Museum hotel

by Eszter Hargittai on May 29, 2006

Recently I stayed at an intriguing hotel that is worth a mention: the 21C Museum Hotel in Louisville, Kentucky. (I was unimpressed by the reservation part of the experience, but the stay made up for the annoyances incurred at that stage.)

Upon entrance, you almost have to step on the projection of two people sleeping in bed to get to the receptionists and/or the elevators to access your room. I wonder how many people who notice this just walk right across the image versus how many decide to walk around the picture. Big plastic red penguins are scattered across the building, not just in the designated museum section, but also in the hallways. I didn’t care for some of the installations (like the film about a woman and a man having a seemingly pleasant dinner judging from their facial expressions despite the fact that mice are walking all over their food), but some of it was neat (like the falling letters on a screen where the viewer becomes part of the image).
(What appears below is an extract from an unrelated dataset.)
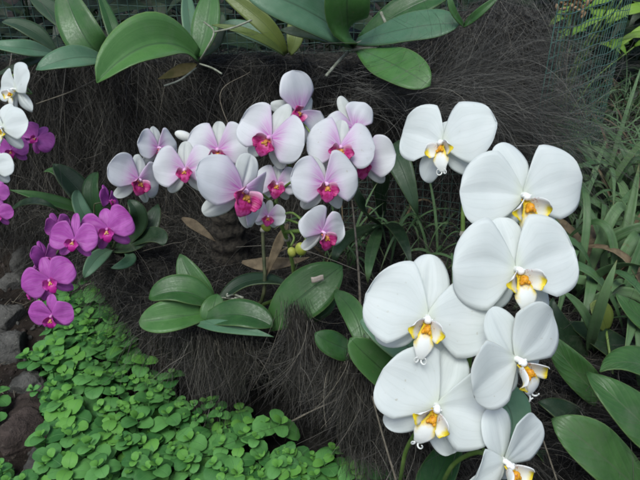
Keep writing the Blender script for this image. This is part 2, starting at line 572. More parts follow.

The hotel just opened this Spring. It’s a museum-hotel mix with various contemporary art pieces all over. The visit was much more fun than your usual hotel stay and it made me wish more hotels would put some interesting twist on the experience.



Sean Carroll 05.29.06 at 5:17 pm

Incredibly cool; I especially loved the falling letters. The idea (of a hotel filled with interactive art) is so obvious you wonder why it’s not done more often; but I suppose it’s a certain style that you either have to go all the way with or not.


Seth Edenbaum 05.29.06 at 5:27 pm

I think the video is by Kiarostami, though I don’t see it in museum list. If it isn’t, someone copped the idea.

Other than that the whole thing is a bit depressing; but it’s the wave of the future, and art has always been entertainment, whatever else we may pretend.


Eszter 05.29.06 at 5:37 pm

Sean – I think you’re right that you do have to take it somewhat seriously for it to work. But I agree with you that one wonders why there isn’t more of this around.

Seth – Can you say a bit more about why you find this depressing or what exactly you’re referring to when you say “the whole thing is a bit depressing”?


bruceo 05.29.06 at 10:11 pm

all the (ian schrager designed) morgans hotels have interesting installations. my favorite is at st. martins lane in london. all the room windows form a big grid facing the street (it’s in a converted business building). each room’s occupant can set the color of the rooms ambient light via a dial by the bed. the result: the front of the building is a multicolor checkerboard at night, with the colors different every night. pretty cool.

sadly, the morgans hotels are high end places. and for my taste, they steer too far to the left on the artsycomfort scale. i’ve seen the w chain do some interesting bits here and there (e.g. interactive cams in the elevators).

the best resource i’ve found for quirky hotels is tablet hotels.


Seth Edenbaum 05.30.06 at 10:23 am

Years ago I asked Dore Ashton if she thought art should be popular. She said the thought disgusted her. I didn’t think fast enough to ask about Shakespeare. These days I just ask people who they think is better: John Ford or Barnett Newman? That still causes trouble sometimes. And I hear there’s still a recurring dustup between fans of Boswell and Johnson.

Tony Ousler and Sam Taylor-Wood are PR hounds; Meyer Vaisman’s career is toast, and I recognize only a few other names. Guy-Ben Nur’s video of himself al la Robinson Crusoe standing marooned for a year on pile of sand in the kitchen of his apartment (in an Israeli housing block) is both depressing and hilarious.
And given that Kiarostami is one of the best filmakers of the last 20 years, and arguably Iran’s most important moral philosopher, I have the right to be a let down a little that some people will be introduced to his work-even a minor example- on the floor of an upscale Hotel in Missouri.


Tom F 05.31.06 at 12:07 pm

A dozen or so years ago I spent a few nights at the Sorat Art’otel in Berlin, which was pretty avant garde for me, but seemed appropriate for Berlin (I half expected to run into Dieter and his monkey in the bar…). But I wouldn’t have figured on stumbling into a place like that in Louisville, Kentucky.